32 tahun kekuasaan Orde baru telah menghancurkan semua tradisi politik dan gerakan yang ada dalam rakyat Indonesia termasuk kaum muda. Akibatnya tidak ada satupun organisasi pemuda yang mencerminkan kepentingan politik kaum muda, kebanyakan di isi oleh orang-orang yang segi umur bukan muda lagi. Lihat saja Yapto Suryosumarno tokoh Pemuda Pancasila (kelahiran 16 Desember 1949), atau KNPI, BMI, GP-ANSOR, dan lain-lain kebanyakan Ormas kepemudaan tersebut di pimpin generasi tua yang meniti karir untuk partai. Organisasi yang betul-betul merefresentasikan kepentingan dan perjuangan kaum muda kebanyakan organisasi mahasiswa, namun pandangan politik mereka sangat lemah. Kebanyakan organisasi-organisasi tersebut di bentuk untuk memenuhi kepentingan partai mendapatkan konstituen di kalangan kaum muda (yang sudah bisa memilih), dan kadang-kadang di jadikan alat pertahanan (defensif Unit) untuk partai atau memukul kelompok lain.

Sebenarnya ada beberapa problem pokok gerakan kaum muda yang harus di selesaikan sebagai salah satu stage menuju konsolidasi kekuatan yang lebih kuat; pertama problem ideologi, yakni lemahnya pemahaman akan orientasi perjuangan kedepan. Kebanyakan organisasi mahasiswa dan pemuda yang ada sekarang masih di dominan pendekatan emosional, bukan pendekatan ideologis. Kedua problem organisasional, sampai saat ini belum ada organisasi pemuda mahasiswa secara nasional yang bisa menyatukan semua ormas pemuda dan mahasiswa. Di Indonesia, akibat pengaruh depolitisasi dan deorganisasi jaman Orde baru selama puluhan tahun, sekarang kita menyaksikan pemilahan yang kuat antara mahasiswa, pelajar (SMU), dan pemuda (non-SMU/mahasiswa). Tentunya, ini sangat menghambat pengorganisasian, dan proses kaderisasi dan penguatan ideologi perjuangan karena variasi pengetahuan. ketiga fragmentasi gerakan yang masih amat kuat di kalangan kaum muda, tidak ada upaya konsolidasi nasional yang sifatnya massal dan melibatkan semua ormas pemuda/ mahasiswa. Keempat masih sangat kaku dalam melihat momentum politik, misalnya momentum pemilu, pemilihan kepala daerah langsung (pilkada), dan lain-lain. Sehingga sangat susah untuk menemukan arena lain untuk menggusur generasi tua di luar mekanisme formal elektoral tersebut.

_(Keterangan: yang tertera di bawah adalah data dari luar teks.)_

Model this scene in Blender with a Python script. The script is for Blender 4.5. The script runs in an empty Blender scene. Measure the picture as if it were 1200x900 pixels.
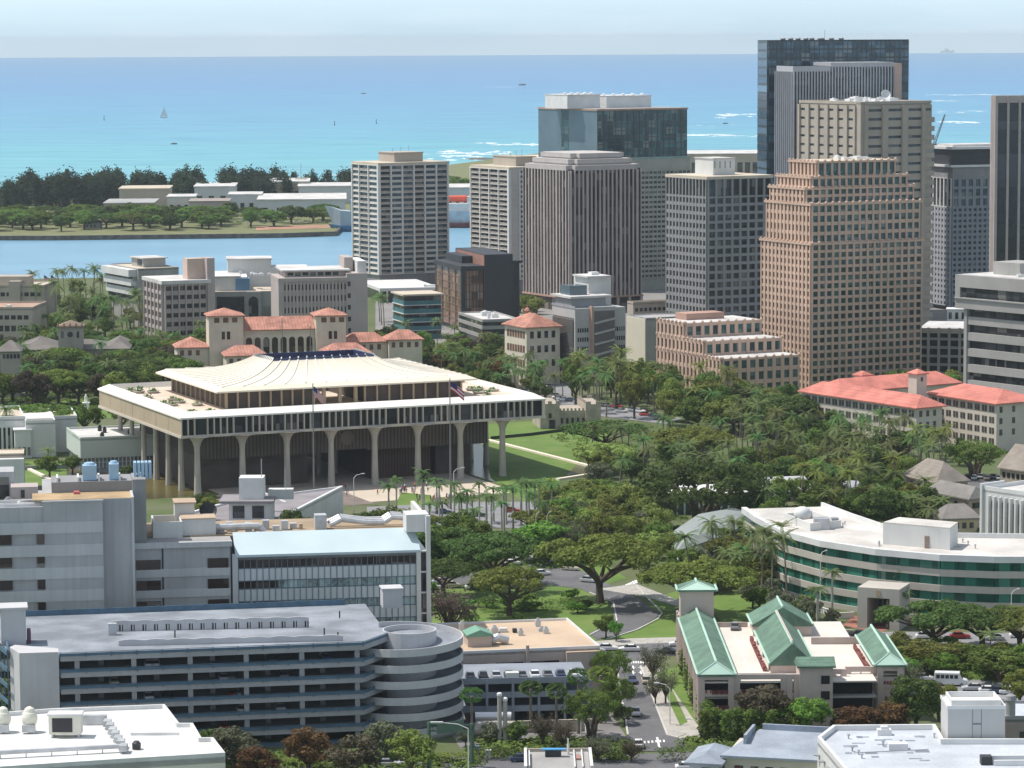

Bagaimana dengan perspektif kedepan? Sebenarnya situasi politik saat ini dan problem yang dialami oleh rakyat Indonesia mengharuskan kaum muda harus tampil kedepan, dengan landasan;(1) Bahwa rakyat sudah tidak percaya dengan formasi elit politik saat ini yang dinilai sudah gagal menciptakan perubahan. Krisis kepemimpinan ini jika tidak dimanfaatkan oleh kaum muda, malah bisa berbuntut oligarkhi politik, maksudnya adalah bahwa sistem politik sekarang di monopoli kekuatan tertentu yang berkuasa bukan karena dukungan rakyat melainkan karena faktor modal dan kekuasaan. (2). Ruang politik kedepan harus di manfaatkan, harus di olah oleh gerakan kaum muda, di kombinasikan dengan gerakan ekstra-parlementer(parlemen jalanan) untuk memperoleh dukungan kuat dari rakyat. Menurut Alan R.Ball (1993), kumpulan pendesak merupakan agregat sosial dengan tahapan yang padu serta berkolaborasi untuk tujuan yang sama yang pada akhirnya dapat mempengaruhi proses membuat keputusan politik. (3). Bahwa untuk kepentingan menciptakan kekuatan politik alternatif, gerakan pemuda-mahasiswa tidak perlu membentuk Partai pemuda yang isinya semua pemuda. Karena malah menyempitkan dukungan politik rakyat, lagipula tidak ada rumus perubahan dimanapun yang mengajarkan bahwa suatu sektor bisa berkuasa tanpa dukungan sektor lainnya. (4). Bahwa dalam menggagas kekuatan politik baru ini, gerakan mahasiswa dan pemuda harus membangun aliansi strategis dengan sektor rakyat yang lain seperti petani, buruh, pegawai rendahan, kaum miskin kota, pekerja seni, dan perempuan. (5) menyusun program –program perjuangan strategis yang merupakan solusi atau jalan keluar dari problem-problem pokok yang di alami oleh rakyat Indonesia sekarang ini. Misalnya untuk mengatasi kemiskinan, program kita adalah menghentikan proyek neoliberalisme yang saat ini sangat massif di jalankan, menggantikannya dengan program ekonomi kerakyatan. Semaksimal mungkin program-program yang di usung mencerminkan tuntutan mendesak/darurat rakyat; seperti pendidikan dan kesehatan gratis, turunkan harga-harga, dan lain-lain.